New MacBook Pro’s Keyboard Is Not Absolutely Awful
I spent the morning typing on the 2017 and 2018 MacBook Pros, and Apple’s new laptop keyboard is better. Not great, but good enough and more comfortable for long-term typing.
By Sascha Segan
The 2016 and 2017 MacBook and MacBook Pro models had the worst keyboards of any high-end laptop. Not only were they flat, loud, and painful to use, they were actually defective. Apple is now running a free keyboard replacement program for anyone whose keys die because they get a piece of dust trapped under them.
The new 2018 MacBook Pro models have a third-gen “butterfly” keyboard. I spent the morning typing on the 2017 and 2018 models, and the new laptop keyboard is better. Not great, but good enough.
My biases: I hate the earlier keyboards with a flaming passion. At work, I type on a desktop Cherry MX Board 6, a mechanical keyboard with huge throw. At home, I use a 2015 MacBook Pro. On the road, I alternate between a Microsoft Surface Book and a 2016 MacBook (not Pro), the one with the worst keyboard only because it’s really lightweight.
Apple’s 2017 keyboards are shallow and very loud. Your fingers land HARD at the bottom, with a harsh, metallic clack. If you’re a hard typist, the way I am, then the keys can be loud enough to interrupt conversation and your fingertips can feel a little bruised at the end of the day.
The 2018 model is softer, in both senses of the term. The keys definitely still click, but they’re noticeably less noisy. That feels like it’s done by putting some sort of cushioning at the bottom of the keypress. That doesn’t make the keyboard feel mushy; it was too flat and hard before. Rather, it makes it feel a little bit more forgiving, and so more comfortable for long-term typing.

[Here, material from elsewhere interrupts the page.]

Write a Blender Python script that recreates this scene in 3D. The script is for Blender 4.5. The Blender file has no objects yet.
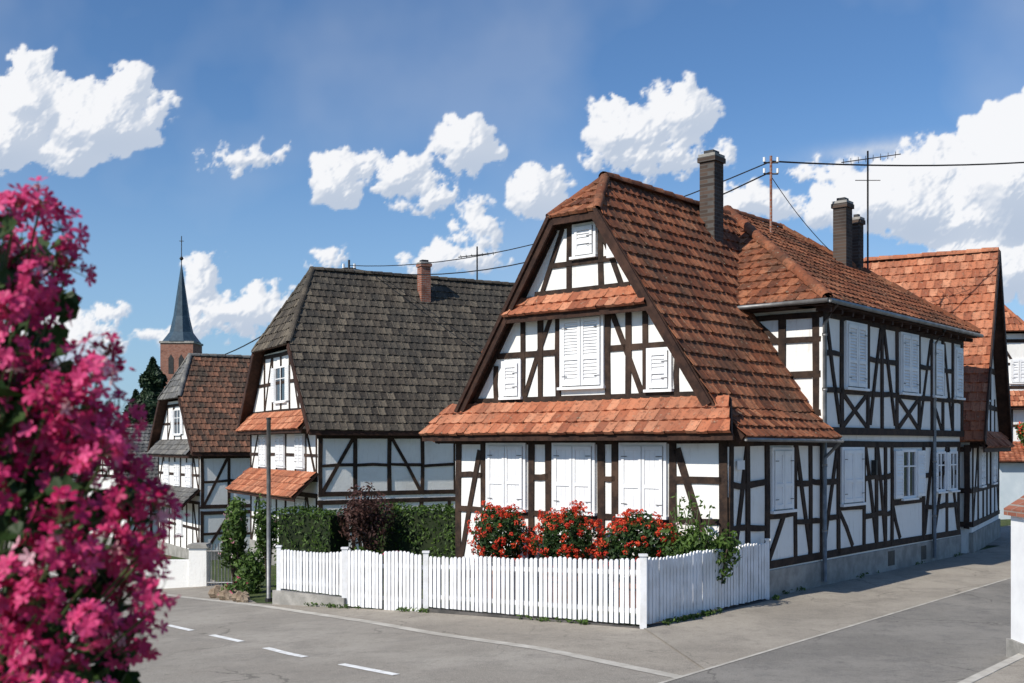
import bpy, math, random
import numpy as np
from mathutils import Vector
R0=random.Random(7)
rnd=R0.random
def ru(a,b): return a+(b-a)*rnd()
sc=bpy.context.scene
# ------------------------------------------------------------------ basis of the main house
C=(3.46,17.70); L=(-0.761,0.6487); R=(0.6487,0.761)
def loc(a,b,z=0.0): return Vector((C[0]+a*L[0]+b*R[0], C[1]+a*L[1]+b*R[1], z))
KN=[(-1e4,0),(0,0),(4,-.18),(8,-.42),(12,-.74),(20,-1.38),(30,-2.13),(45,-2.7),(1e4,-2.7)]
def gnd(x,y):
    a=(x-C[0])*L[0]+(y-C[1])*L[1]
    for (a0,z0),(a1,z1) in zip(KN,KN[1:]):
        if a<=a1: return z0+(z1-z0)*(a-a0)/(a1-a0)
    return -2.7
# ------------------------------------------------------------------ materials
def nt(m):
    m.use_nodes=True; t=m.node_tree; t.nodes.clear(); return t
def N(t,ty,**k):
    n=t.nodes.new(ty)
    for a,b in k.items(): setattr(n,a,b)
    return n
def setin(t,inp,v):
    if hasattr(v,'is_output') : t.links.new(v,inp)
    else: inp.default_value=v
def M(t,op,a,b=0.0,c=None,clamp=False):
    n=N(t,'ShaderNodeMath',operation=op); n.use_clamp=clamp
    setin(t,n.inputs[0],a); setin(t,n.inputs[1],b)
    if c is not None: setin(t,n.inputs[2],c)
    return n.outputs[0]
def VM(t,op,a,b=None,out=0):
    n=N(t,'ShaderNodeVectorMath',operation=op); setin(t,n.inputs[0],a)
    if b is not None: setin(t,n.inputs[1],b)
    return n.outputs[out]
def MR(t,v,a,b,c=0.0,d=1.0,smooth=True):
    n=N(t,'ShaderNodeMapRange'); n.interpolation_type='SMOOTHSTEP' if smooth else 'LINEAR'
    setin(t,n.inputs[0],v); n.inputs[1].default_value=a; n.inputs[2].default_value=b
    n.inputs[3].default_value=c; n.inputs[4].default_value=d
    return n.outputs[0]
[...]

I have to moderate your expectations: if you like a Lenovo or a Microsoft laptop keyboard, something where the keys really press down, you still won’t like this keyboard. It is shallow. It is not as good as the 2015 MacBook Pro keyboard, which was excellent. But it is not quite as painfully clacky as the previous generation, and your keystrokes don’t land as hard.
The Durability Dilemma
The big, open question left is whether the 2018 MacBook Pro keyboard is more durable — less defective — than the 2016/2017 units.
Seen edge-on, the 2018 model’s keys look a little bit tighter in the case, like there’s less room between the case metal and the key plastic, which might prevent dust from getting in. But if the problem is that Apple’s butterfly switch design is inherently defective, well, you’re just going to see a lower but still unacceptable rate of keyboard failures.
Compounding the problem, Apple is twisting users’ arms by killing off the last MacBook Pro with an unassailably great keyboard. It has both a better keyboard and USB-A ports, which is why it’s going for $1,300 on eBay, even though it has an aging processor.
The improved keyboard (and much faster performance) makes me less hesitant to recommend the 2018 MacBook Pro, as opposed to the absolute dogs of the 2016 and 2017 models. But I still wish Apple acknowledged that its flat-keyboard experiment was a bad idea, and spent some time talking to those of us who love to type.